Drawpile already provides a web browser client at https://web.drawpile.net. It works the same as the desktop version of Drawpile and is able to connect to any properly-configured server. It’s just a bunch of static files, there’s no server-side logic to it. Connections you make to other servers are direct WebSocket connections, drawpile.net isn’t involved.

That means hosting your own version just gives you a copy of the same client, basically like hosting your own downloads of the desktop version of Drawpile, which is pretty pointless and causes us headaches if you don’t keep it up to date.

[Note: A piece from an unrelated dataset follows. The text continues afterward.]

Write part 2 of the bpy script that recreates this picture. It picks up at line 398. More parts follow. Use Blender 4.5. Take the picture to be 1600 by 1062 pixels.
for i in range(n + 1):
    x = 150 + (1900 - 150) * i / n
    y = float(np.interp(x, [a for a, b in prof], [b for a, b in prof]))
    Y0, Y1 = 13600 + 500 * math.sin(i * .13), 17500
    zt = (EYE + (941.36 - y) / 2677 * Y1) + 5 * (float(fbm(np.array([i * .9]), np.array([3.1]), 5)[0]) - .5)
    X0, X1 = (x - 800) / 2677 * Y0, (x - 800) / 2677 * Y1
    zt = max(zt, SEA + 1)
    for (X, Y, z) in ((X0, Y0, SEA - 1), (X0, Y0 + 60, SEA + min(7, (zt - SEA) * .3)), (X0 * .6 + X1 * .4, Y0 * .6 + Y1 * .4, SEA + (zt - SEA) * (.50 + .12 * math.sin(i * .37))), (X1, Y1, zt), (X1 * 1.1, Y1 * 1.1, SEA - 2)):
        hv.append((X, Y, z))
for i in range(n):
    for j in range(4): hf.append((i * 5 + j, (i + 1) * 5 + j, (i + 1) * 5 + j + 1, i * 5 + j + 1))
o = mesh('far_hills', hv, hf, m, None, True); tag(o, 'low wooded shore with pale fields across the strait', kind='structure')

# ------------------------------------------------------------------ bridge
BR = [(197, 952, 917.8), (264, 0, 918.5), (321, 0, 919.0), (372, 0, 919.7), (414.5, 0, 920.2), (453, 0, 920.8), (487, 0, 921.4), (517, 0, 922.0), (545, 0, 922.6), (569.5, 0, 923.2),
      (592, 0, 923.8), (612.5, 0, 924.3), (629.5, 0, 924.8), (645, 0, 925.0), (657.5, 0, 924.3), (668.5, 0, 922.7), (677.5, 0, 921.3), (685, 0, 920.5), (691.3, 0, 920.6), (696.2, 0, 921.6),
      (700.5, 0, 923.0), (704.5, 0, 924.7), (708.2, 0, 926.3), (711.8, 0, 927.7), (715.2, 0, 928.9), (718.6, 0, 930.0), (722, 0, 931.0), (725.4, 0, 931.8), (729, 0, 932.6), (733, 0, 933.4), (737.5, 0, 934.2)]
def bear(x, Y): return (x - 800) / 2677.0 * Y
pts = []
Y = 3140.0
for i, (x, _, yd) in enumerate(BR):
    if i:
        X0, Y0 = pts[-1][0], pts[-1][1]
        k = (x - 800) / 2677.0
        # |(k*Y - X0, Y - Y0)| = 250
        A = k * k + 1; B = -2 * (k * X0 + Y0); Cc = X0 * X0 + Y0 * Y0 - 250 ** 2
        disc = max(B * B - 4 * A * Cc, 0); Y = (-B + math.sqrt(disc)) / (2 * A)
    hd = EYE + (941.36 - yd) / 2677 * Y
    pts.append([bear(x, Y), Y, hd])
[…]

It also is torturous to users because all of their settings are per-domain, so they have to configure everything multiple times.

However, you may want to host your own client as a backup in case web.drawpile.net goes down, because you are in a region or organization where that site is not accessible or because you want to make customizations to it that aren’t accepted into the main application. In that case, hosting your own client makes sense, but please make sure we’re not left holding the pieces. Also, if you make customizations, you must also release the source code to those changes in accordance with the GPL!

To build the client, look at the Building from Source page. That page assumes you’re building for development purposes, so replace any instances of debug with release.

To host the client using nginx, you need to set up the wasm type correctly. In nginx.conf in the http section, add:

types {
    application/wasm wasm;
}

To set up the nginx site, use a configuration like the following (replace drawpile.example.com):

map $sent_http_content_type $webexpires {
    default max;
    text/html off;
}

map $sent_http_content_type $webcachecontrol {
    text/html 'no-store';
}

server {
    server_name drawpile.example.com;
    server_tokens off;

    root /path/to/client/files;

    location / {
        add_header "Cross-Origin-Resource-Policy" "same-site";
        add_header "Cross-Origin-Opener-Policy" "same-origin";
        add_header "Cross-Origin-Embedder-Policy" "require-corp";
        add_header "Cache-Control" $webcachecontrol;
        expires $webexpires;
        limit_except GET {
            deny all;
        }
    }

    listen 443 ssl;
    ssl_certificate /etc/letsencrypt/live/drawpile.example.com/fullchain.pem; # managed by Certbot
    ssl_certificate_key /etc/letsencrypt/live/drawpile.example.com/privkey.pem; # managed by Certbot
    include /etc/letsencrypt/options-ssl-nginx.conf; # managed by Certbot
    ssl_dhparam /etc/letsencrypt/ssl-dhparams.pem; # managed by Certbot
}

server {
    if ($host = drawpile.example.com) {
        return 301 https://$host$request_uri;
    } # managed by Certbot

    server_name drawpile.example.com;
    server_tokens off;
    listen 80;
    return 404; # managed by Certbot
}

The caching stuff is necessary to avoid clients redownloading the large asset and wasm stuff every time, but always reload the index page in case of updates.

The headers are mandatory to get a secure context on the page.